I4I Ich verstehe diese Worte von Auge und Licht im Anschluss an die Mahnung, sich keine Schätze zu sammeln als einen Appell, wie das Auge zu leben: ausgerichtet zu sein, unablässig auf den hin zu leben, den die Schrift „Sonne und Schild" nennt.

Und so setze ich fort:
Nur der, der unablässig auf Gott sieht, wird die scharfen Worte Jesu „Entweder Gott oder der Mammon" annehmen und leben können. Fehlt der Blick auf Gott, dann fehlt es an der Kraft, sich gegen den Mammon zu entscheiden.
Gott und der Mammon sind Gegensätze, die sich ausschließen.
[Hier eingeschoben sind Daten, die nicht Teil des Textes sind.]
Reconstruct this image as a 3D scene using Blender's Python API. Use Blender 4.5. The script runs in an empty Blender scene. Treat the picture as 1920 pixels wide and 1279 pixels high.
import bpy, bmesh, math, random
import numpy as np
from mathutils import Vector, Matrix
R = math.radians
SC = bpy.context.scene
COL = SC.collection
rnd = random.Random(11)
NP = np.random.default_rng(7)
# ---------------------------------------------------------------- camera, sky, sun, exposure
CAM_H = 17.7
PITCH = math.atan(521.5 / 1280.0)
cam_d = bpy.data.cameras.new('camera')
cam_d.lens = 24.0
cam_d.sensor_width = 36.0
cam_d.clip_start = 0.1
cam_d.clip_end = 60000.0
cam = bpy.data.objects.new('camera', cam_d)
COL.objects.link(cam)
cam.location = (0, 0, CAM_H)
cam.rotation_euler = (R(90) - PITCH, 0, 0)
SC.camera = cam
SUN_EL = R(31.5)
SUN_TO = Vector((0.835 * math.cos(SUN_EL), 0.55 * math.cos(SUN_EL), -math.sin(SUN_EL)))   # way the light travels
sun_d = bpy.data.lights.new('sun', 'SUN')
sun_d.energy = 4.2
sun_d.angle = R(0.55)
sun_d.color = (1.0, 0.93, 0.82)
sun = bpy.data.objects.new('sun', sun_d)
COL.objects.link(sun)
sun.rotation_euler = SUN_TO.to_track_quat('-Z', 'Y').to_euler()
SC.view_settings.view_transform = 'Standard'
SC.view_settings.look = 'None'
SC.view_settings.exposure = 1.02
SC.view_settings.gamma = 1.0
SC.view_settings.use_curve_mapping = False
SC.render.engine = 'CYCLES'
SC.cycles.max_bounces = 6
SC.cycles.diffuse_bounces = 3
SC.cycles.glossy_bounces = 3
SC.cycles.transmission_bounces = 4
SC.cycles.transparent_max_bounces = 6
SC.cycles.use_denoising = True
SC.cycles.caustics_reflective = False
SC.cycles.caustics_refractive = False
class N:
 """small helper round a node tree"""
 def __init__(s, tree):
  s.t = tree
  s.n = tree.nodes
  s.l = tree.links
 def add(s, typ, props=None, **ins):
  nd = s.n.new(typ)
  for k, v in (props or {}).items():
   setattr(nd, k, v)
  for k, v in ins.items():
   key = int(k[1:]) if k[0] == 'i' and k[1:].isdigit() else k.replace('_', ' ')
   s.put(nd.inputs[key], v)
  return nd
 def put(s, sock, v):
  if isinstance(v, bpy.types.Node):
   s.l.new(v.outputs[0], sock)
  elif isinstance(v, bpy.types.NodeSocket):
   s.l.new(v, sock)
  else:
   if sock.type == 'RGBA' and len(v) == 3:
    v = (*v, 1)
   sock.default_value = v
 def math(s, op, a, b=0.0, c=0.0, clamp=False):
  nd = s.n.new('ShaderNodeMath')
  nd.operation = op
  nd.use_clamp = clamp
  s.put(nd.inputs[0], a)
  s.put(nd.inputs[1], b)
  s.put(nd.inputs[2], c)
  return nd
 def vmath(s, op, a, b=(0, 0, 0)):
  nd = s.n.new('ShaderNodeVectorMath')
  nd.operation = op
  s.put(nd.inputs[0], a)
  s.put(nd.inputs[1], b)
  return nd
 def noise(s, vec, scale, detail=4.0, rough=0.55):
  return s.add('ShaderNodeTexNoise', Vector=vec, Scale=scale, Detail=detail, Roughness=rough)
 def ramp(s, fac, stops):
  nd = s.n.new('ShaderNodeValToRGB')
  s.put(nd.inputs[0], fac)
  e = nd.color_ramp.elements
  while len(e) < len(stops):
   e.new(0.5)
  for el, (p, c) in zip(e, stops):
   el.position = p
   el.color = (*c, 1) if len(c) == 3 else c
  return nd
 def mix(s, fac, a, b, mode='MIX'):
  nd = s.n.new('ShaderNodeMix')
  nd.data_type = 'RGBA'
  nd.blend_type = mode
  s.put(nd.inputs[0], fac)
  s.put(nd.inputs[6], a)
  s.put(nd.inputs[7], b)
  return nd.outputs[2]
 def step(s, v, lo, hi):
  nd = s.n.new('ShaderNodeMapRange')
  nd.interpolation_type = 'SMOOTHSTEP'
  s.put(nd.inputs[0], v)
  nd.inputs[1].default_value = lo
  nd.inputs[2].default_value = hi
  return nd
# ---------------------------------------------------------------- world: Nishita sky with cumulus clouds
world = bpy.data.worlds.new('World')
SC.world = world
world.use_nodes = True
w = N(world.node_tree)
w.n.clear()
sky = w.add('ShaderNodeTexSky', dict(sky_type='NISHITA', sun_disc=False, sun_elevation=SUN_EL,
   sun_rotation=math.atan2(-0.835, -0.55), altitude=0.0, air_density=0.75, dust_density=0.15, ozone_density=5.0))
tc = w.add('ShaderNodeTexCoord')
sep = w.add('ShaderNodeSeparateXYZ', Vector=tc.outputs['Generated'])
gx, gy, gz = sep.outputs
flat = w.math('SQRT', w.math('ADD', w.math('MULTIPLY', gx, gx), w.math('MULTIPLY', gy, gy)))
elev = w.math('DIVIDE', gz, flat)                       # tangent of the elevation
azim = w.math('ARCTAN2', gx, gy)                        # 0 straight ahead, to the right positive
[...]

Warum ist der Mammon das Gegenteil von Gott und wir haben die alles andere als schiedlich-friedliche Wahl zwischen beiden?
In meiner Zeit als Pfarrer in Berlin kam vor einigen Jahren ein junger Mann zu mir. Er hatte Geld, viel Geld von seinem Vater geerbt, war aus Neuköln nach Pankow gezogen. Als er auch hier keine Arbeit bekam, finge er an, das Erbe des Vaters in Aktienpapieren anzulegen. Das ging eine Zeit gut. Ihm fehlte aber das Insiderwissen und das Glück. Er setzte auf diese Aktie und jene, kaufte und verkaufte ... und stand am Ende mit nichts da. Hartz IV.

Ich höre es noch wie heute: „Ich konnte nicht anders. Ich musste kaufen und verkaufen."

Es war im Jahr 2008. Er war ein Mosaikstein eines weltweiten Zusammenbrauchs von Banken. Eine der größten Banken der USA, die Lehmann-Brothers wurde insolvent. Eine Weltkatastrophe, darin bestehend, dass Banken nicht mehr zahlungsfähig sind, zeichnete sich am Horizont ab.

Was der junge Mann im Kleinen bekannte, wurde als weltweite Manie offenbar. Unendlich viele Banker hatten ihr Geld auf ungesicherte Immobilien gesetzt, haben auf Pleiten gewettet und in höchst fragwürdige Industrien investiert. Sie waren wie in einem Rausch und man sagt, manche könnten das bis heute nicht ablegen.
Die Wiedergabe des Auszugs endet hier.